Morris brilliantly illustrates what the subjects say: In his riveting 1988 true-murder mystery The Thin Blue Line, a slo-mo milk shake spins in the air with the impact of the spaceship in Kubrick’s 2001. Here, he dramatizes McNamara’s words about the firestorm that vaporized at least half the populations of 67 Japanese cities by having their place names morph into those of American towns with like populations. The ominously droning music of his preferred composer, Philip Glass, intensifies an effect of inhuman mechanism—the idea of war Tolkien wrote his Ring trilogy to oppose.

Scarcely airing a word of his own, Morris makes Fog pure, eloquent cinema. When McNamara talks about his early, lifesaving work forcing Ford to make cars safer, Morris replicates McNamara’s crash-impact experiments using skulls dropped down a Cornell dorm stairwell. They stand not just for the thousands who lived, but also the millions who died, thanks to what went on in McNamara’s Harvard M.B.A. head. Throughout the film, images of falling objects symbolize pitiless fate, which McNamara fears and indefatigably defies. He very nearly helped launch nuclear war three times, only to be rescued by what he terms “luck.”

Many have remarked that McNamara, now 87, resembles Gollum, but that’s way off. Gollum is all about schizophrenic self-doubt, the war between one’s passionate worst and rational better selves. McNamara owns up to no such duality, admits to no moral error on his part or any president’s—even while he’s giving better evidence against their policies, past and present, than any prosecutor could. Looking straight at us, he says his Japan-bombing work with Gen. Curtis Le May (the reputed model for Dr. Strangelove‘s Buck Turgidson) would have gotten them convicted as war criminals had we lost the war.
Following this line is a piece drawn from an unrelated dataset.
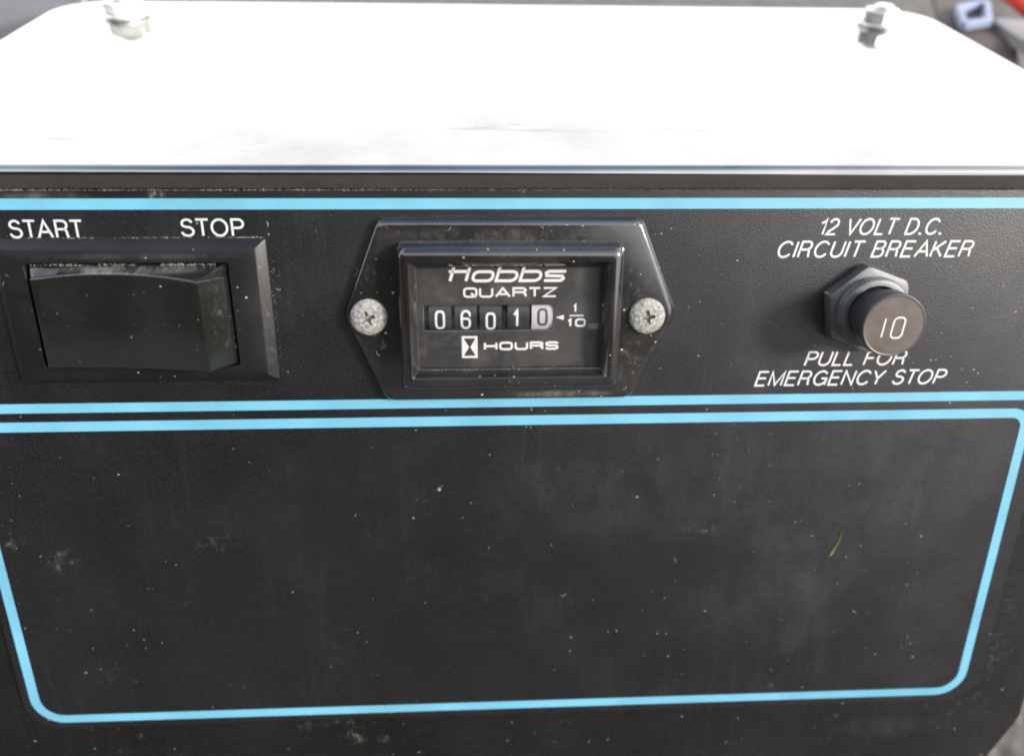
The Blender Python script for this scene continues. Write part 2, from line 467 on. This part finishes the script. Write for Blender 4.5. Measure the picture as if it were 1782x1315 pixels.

Yet McNamara does have emotions that betray his true allegiances. Fascinatingly, he says that the stress of his work as secretary of defense was so hard on his family that it “probably” caused his wife to die young. Later, he smiles and insists it was all great for his family. (At last fall’s Telluride Film Festival, Morris told me this, for him, is the weirdest moment in the movie.) Then he tears up at the memory of selecting JFK’s grave site and showing it to Jackie. For him, presidential ties trump family ties.

That’s why he remained loyal to LBJ during Vietnam, which remains McNamara’s crucial experience. (Back when I thought I might be about to die in it, it was known as “McNamara’s War.”) However, Morris airs startling secret tapes suggesting that McNamara actually advised JFK to pull out of Vietnam only 51 days before his assassination, and that LBJ was the real hawk afterward. This remains controversial, as does McNamara’s Fog testimony about the Gulf of Tonkin incident, whereby LBJ conned America—if not McNamara—into a wider war.

But the film makes clear the enduring lessons McNamara drew from Vietnam: Americans can’t empathize with foreigners and thus failed to see that Vietnamese viewed their conflict as their own civil war, not a Cold War battlefield. “The American people are unilateralist,” he said at Telluride. “Unilateralism [is] one of the main problems facing the nation today—and I don’t mean Bush, I mean the nation.”

Yet McNamara has never breathed a word against any of his masters, and he still refuses to acknowledge the shrieking relevance of his Vietnam experience to what’s happening in Iraq. That relevance is, as New Yorker writer Mark Danner said while introducing McNamara at Telluride, “an unspoken question mark hanging over the film.”

So we have McNamara preaching against the nuclear threat; against pre-emptive war based on preposterous ideology in faraway places of which we are ignorant; against defying the will of the rest of the world in our own insanely self-destructive hubris; against any unilateral war. But he stubbornly refuses to criticize the current Texan attempting to sear the globe with the U.S. brand, whose lies about weapons of mass destruction precisely parallel the falsely spun Tonkin incident.

“It’s irresponsible for an ex–secretary of defense to comment critically on a president elected constitutionally, when tens of thousands of Americans are risking their lives,” McNamara told The San Francisco Chronicle last week. Oh, yeah—how about a president not elected constitutionally? And how about applying what he said next: “If [the U.S.] cannot persuade countries with similar values and interests the merit of our course, we ought to reconsider and probably turn away from it. We had not one single major ally in Vietnam. Not Britain, France, Germany, or Japan.”

Maybe McNamara is Gollum after all, a Gollum bereft of self-knowledge. And what is his Precious? That mesmerizing power that can destroy the world if only we yield to it: a corrupted presidency.